[EM] IRV Failures

Eric Gorr eric at ericgorr.net
Tue Mar 8 11:52:23 PST 2005


Dave Ketchum wrote:

> On Tue, 08 Mar 2005 14:14:41 -0500 Eric Gorr wrote:
> 
>> Daniel Bishop wrote:
>>
>>> Eric Gorr wrote:
>>>
>>>> In a recent conversation with an IRV supporter I asked the question:
>>>>
>>>>  What cases would you accept as failure of IRV?
>>>>
>>>> They answered:
>>>>
>>>>  Where the general public (or a significant fraction of it) failed to
>>>>  accept the results as legitimate, or at least beyond question.  The
>>>>  2000 and 2004 Presidential elections are examples of failed elections.
>>>>  San Franciso's election was heralded as a success.
>>>>
>>>> They also believe that IRV has never failed to produce a fully 
>>>> satisfactory result.
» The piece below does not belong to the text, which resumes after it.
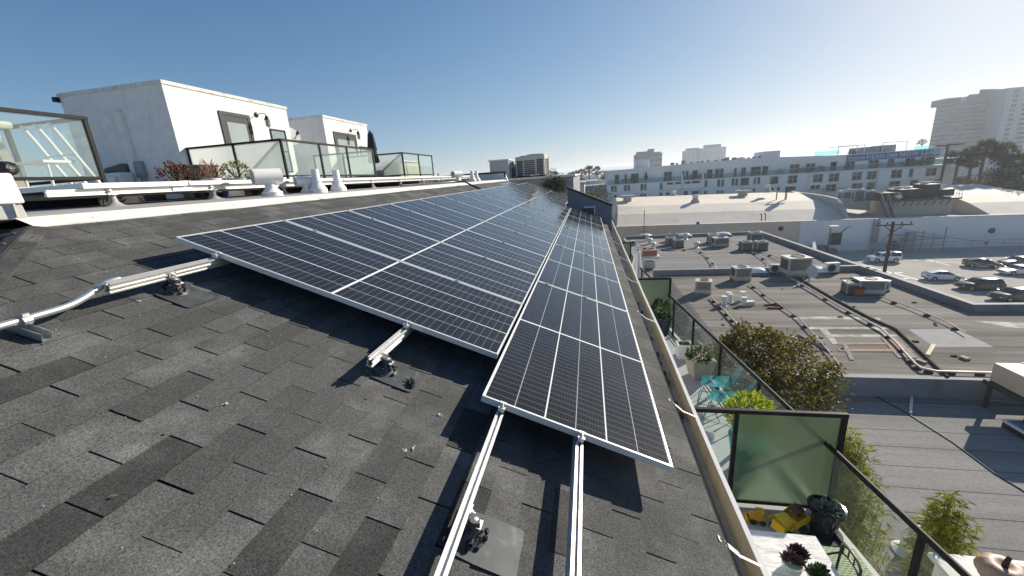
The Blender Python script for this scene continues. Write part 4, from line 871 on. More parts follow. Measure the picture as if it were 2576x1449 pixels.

Can anyone provide evidence to the contrary?
>>>
>>>
>>>
>>>
>>> It's going to be hard to find an example.
>>
>>
>>
>> I think you have misunderstood the kind of example I am looking for.
>>
>> Take a real case where IRV was used in an election. By the above 
>> definition of a failure, one may see many newsreports of a widespread 
>> belief that the winner was a poor one.
>>
>> If such a case exists, it would be easy to spot.
>>
>> The only thing that makes this hard is that I am not sure anyone has 
>> taken a close look at every election in which IRV was used.
> 
> 
> IRV CANNOT AFFORD to do the complete vote counts that would permit 
> comparison.  Ballots sometimes are kept around for recounts - if these 
> were counted by Condorcet rules we would have ammunition.  Even here it 
> would take a lot of recounting for, usually, Condorcet and IRV are going 
> to agree.
> 
> I constructed an example that could happen - my voters could know 
> expectable results.  Usually voters do not know what to expect close 
> enough to complain with certainty.

I fail to see what this has to do with what I am looking for which is 
simply an IRV election where a large population complained about who won.